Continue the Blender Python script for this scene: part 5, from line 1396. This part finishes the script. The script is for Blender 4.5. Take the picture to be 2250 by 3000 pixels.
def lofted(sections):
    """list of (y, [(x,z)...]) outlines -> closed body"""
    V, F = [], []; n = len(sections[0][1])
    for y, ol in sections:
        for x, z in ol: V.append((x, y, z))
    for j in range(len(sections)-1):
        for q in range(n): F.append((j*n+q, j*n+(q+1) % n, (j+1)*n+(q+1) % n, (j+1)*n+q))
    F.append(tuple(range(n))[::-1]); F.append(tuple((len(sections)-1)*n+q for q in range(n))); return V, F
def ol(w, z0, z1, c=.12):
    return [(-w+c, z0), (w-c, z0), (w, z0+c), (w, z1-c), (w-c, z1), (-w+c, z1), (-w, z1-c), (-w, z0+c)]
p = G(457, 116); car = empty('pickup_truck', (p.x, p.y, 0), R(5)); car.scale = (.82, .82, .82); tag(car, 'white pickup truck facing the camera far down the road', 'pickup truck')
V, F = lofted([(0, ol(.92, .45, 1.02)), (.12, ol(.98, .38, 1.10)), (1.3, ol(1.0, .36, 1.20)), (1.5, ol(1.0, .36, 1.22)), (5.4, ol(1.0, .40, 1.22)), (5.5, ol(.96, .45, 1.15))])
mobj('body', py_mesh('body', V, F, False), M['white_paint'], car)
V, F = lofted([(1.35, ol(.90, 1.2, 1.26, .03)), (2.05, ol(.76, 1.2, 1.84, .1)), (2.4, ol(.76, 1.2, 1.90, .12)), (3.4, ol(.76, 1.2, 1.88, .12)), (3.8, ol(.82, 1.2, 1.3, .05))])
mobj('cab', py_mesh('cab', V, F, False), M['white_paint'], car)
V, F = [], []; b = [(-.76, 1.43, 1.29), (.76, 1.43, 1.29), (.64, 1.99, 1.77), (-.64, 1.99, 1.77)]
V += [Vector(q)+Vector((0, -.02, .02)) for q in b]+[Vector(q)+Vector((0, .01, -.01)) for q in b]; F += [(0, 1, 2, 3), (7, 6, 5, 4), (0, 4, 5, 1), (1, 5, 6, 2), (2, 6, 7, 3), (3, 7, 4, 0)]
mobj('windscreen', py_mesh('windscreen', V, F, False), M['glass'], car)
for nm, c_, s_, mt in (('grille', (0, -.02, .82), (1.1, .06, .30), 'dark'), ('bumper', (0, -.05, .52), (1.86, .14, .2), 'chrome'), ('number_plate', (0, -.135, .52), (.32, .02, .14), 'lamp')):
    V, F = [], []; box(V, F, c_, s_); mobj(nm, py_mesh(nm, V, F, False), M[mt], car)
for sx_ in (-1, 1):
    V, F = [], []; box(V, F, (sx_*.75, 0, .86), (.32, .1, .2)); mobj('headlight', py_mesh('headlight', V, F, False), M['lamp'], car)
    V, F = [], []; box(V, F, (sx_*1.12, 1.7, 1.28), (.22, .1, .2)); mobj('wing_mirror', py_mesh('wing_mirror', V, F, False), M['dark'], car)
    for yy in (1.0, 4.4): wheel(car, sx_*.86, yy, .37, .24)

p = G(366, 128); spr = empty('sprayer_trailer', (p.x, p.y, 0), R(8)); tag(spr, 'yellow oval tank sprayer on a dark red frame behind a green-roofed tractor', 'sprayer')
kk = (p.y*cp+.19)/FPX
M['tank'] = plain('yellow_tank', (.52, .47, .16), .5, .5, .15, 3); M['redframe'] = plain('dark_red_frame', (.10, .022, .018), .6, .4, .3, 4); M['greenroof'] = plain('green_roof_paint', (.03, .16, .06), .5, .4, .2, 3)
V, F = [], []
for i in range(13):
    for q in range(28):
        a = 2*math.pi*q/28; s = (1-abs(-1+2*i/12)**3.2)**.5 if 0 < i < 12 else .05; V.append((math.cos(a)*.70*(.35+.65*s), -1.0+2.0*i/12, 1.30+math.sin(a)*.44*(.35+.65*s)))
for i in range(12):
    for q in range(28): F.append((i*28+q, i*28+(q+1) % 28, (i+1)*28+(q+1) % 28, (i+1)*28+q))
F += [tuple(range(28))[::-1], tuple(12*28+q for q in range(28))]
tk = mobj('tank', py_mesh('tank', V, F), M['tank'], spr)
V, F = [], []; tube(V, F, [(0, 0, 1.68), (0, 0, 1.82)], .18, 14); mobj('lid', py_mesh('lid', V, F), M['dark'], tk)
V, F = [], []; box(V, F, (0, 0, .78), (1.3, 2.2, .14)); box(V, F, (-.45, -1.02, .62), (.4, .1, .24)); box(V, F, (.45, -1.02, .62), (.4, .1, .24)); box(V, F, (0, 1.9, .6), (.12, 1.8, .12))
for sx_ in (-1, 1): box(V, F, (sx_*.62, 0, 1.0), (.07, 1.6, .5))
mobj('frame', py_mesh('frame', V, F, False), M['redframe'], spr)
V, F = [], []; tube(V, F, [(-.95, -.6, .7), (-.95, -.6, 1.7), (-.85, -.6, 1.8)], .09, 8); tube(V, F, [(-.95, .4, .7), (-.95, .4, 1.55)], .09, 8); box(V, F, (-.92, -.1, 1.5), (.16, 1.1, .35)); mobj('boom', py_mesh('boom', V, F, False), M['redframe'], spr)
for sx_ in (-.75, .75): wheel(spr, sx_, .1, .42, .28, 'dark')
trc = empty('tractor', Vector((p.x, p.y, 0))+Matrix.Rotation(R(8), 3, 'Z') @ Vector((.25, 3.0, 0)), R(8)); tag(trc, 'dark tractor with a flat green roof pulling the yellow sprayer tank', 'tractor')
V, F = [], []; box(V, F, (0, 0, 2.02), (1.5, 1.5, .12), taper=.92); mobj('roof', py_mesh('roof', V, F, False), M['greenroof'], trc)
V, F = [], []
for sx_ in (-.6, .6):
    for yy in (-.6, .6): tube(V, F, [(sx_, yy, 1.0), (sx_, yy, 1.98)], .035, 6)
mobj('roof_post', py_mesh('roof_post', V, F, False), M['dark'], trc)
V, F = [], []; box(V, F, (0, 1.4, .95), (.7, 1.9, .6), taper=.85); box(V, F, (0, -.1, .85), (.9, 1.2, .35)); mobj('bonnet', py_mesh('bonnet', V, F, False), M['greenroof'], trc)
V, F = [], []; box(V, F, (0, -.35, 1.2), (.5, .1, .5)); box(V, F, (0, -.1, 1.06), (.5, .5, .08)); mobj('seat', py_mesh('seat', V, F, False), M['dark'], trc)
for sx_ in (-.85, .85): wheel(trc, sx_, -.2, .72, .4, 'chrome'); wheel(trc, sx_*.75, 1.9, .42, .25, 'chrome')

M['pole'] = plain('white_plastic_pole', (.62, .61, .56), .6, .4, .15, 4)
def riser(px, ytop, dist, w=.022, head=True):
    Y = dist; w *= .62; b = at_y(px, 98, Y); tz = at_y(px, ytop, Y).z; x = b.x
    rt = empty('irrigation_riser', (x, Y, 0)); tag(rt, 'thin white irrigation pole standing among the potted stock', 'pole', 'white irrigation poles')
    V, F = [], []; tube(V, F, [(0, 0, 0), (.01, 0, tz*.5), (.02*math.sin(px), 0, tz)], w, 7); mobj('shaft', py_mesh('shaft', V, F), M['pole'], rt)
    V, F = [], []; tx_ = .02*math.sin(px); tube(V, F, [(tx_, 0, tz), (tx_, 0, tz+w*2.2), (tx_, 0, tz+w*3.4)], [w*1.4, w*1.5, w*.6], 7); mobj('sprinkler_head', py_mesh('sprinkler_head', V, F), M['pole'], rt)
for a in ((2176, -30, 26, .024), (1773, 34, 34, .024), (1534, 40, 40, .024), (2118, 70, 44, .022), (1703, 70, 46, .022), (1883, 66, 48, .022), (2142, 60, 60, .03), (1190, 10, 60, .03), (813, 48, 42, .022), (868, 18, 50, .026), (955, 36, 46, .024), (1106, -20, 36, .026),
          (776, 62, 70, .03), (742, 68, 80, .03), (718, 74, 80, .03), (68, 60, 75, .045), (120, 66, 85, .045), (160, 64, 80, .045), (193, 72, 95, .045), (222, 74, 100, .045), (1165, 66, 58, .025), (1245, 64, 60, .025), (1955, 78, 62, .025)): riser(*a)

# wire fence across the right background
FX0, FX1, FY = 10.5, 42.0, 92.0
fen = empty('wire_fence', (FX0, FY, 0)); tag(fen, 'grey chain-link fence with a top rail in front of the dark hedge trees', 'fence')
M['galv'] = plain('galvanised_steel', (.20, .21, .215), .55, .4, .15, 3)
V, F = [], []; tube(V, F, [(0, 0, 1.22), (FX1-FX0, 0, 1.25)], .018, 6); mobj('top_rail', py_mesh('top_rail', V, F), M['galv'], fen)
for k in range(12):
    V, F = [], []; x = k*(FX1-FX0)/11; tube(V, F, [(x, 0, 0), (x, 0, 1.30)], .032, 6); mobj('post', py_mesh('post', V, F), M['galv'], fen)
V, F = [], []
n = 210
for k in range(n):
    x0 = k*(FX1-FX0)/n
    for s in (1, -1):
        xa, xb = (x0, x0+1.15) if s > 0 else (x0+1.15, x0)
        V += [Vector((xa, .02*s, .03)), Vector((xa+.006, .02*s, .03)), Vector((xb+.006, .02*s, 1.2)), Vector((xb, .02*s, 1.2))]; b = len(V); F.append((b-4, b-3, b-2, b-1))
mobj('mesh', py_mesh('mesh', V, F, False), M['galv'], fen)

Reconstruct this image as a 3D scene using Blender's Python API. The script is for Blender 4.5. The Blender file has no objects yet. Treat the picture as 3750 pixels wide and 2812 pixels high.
· · · · ·
Scan the material above. Extract every line in which the word "scene" occurs.

Continue the Blender Python script for this scene: part 5, from line 1396. This part finishes the script. The script is for Blender 4.5. Take the picture to be 2250 by 3000 pixels.
Reconstruct this image as a 3D scene using Blender's Python API. The script is for Blender 4.5. The Blender file has no objects yet. Treat the picture as 3750 pixels wide and 2812 pixels high.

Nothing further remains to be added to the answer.